In count II of the complaint, the Committee charges that the respondent neglected his duties in connection with the estate of Donald F. Raner. Raner died on October 12, 1991. On December 24, 1991, the respondent filed a petition for probate of the will and asked for the appointment of Denita Hoffman as executor. On the same day, he filed Hoffman's designation of the respondent as attorney for the estate even though Hoffman had not yet been appointed as executor. In fact, the respondent did not obtain an order admitting the will to probate and appointing the executor until April 16, 1992.

The respondent failed to file a probate inventory in the time allowed. On May 1, 1993, the clerk sent a notice of delinquency for failure to file the inventory. The respondent still did not file it within the sixty days provided, and the matter was referred to the Committee.

The respondent also failed to file a timely inheritance tax return. In fact, the inheritance tax return had not been filed as of June 22, 1994, the date of the grievance hearing.

The Committee concluded that there was no exemption available for inheritance tax purposes and that the beneficiary and the estate will owe inheritance tax, penalty, and interest.

On August 9, 1993, the Committee sent notice of a complaint by restricted certified mail concerning the delinquency in the Raner estate. The respondent signed the receipt for the notice, but he did not respond despite the fact that his earlier disciplinary case was then pending, alleging similar acts of negligence.

The respondent's reason for failing to file the inventory was that he had misplaced it in his office. Not finding the completed inventory in his office, he assumed that it had been filed, and therefore, it was not necessary for him to respond to the Committee's notice.

We agree with the Commission that the respondent has violated several of our disciplinary rules: DR 1-102(A)(5) (conduct prejudicial to administration of justice); DR 1-102(A)(6) (conduct adversely affecting fitness to practice law); DR 2-110(B)(4) (failure to withdraw when discharged by client); DR 6-101(A)(1) (handling matters in which lawyer not competent); and DR 6-101(A)(3) (neglecting client's legal matter).
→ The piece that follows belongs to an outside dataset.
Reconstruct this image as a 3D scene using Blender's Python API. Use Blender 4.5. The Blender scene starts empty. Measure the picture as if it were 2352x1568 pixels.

The respondent has apparently not corrected his office procedures in probate matters, even though he was earlier reprimanded for similar conduct. His ineptness in handling probate matters, his failure to associate with a person qualified to handle such matters (or to decline such employment), and his lack of attention to Committee inquiries have continued to be a problem.

We therefore suspend the respondent's license to practice law indefinitely with no possibility of reinstatement for three months from the filing of this opinion. During the period of suspension, the respondent shall refrain from all practice of law. See Ct.R. 118.12. Any application for reinstatement *755 shall be governed by Court Rule 118.13. In addition, any application for reinstatement shall include a plan for the respondent's future practice in probate matters, by either declining employment in all probate cases or seeking the assistance of a qualified probate lawyer. In addition, he shall furnish proof that he has paid all inheritance tax penalty and interest attributed to his delay in filing any inheritance tax return.

Costs of this action are taxed to respondent pursuant to Court Rule 118.22.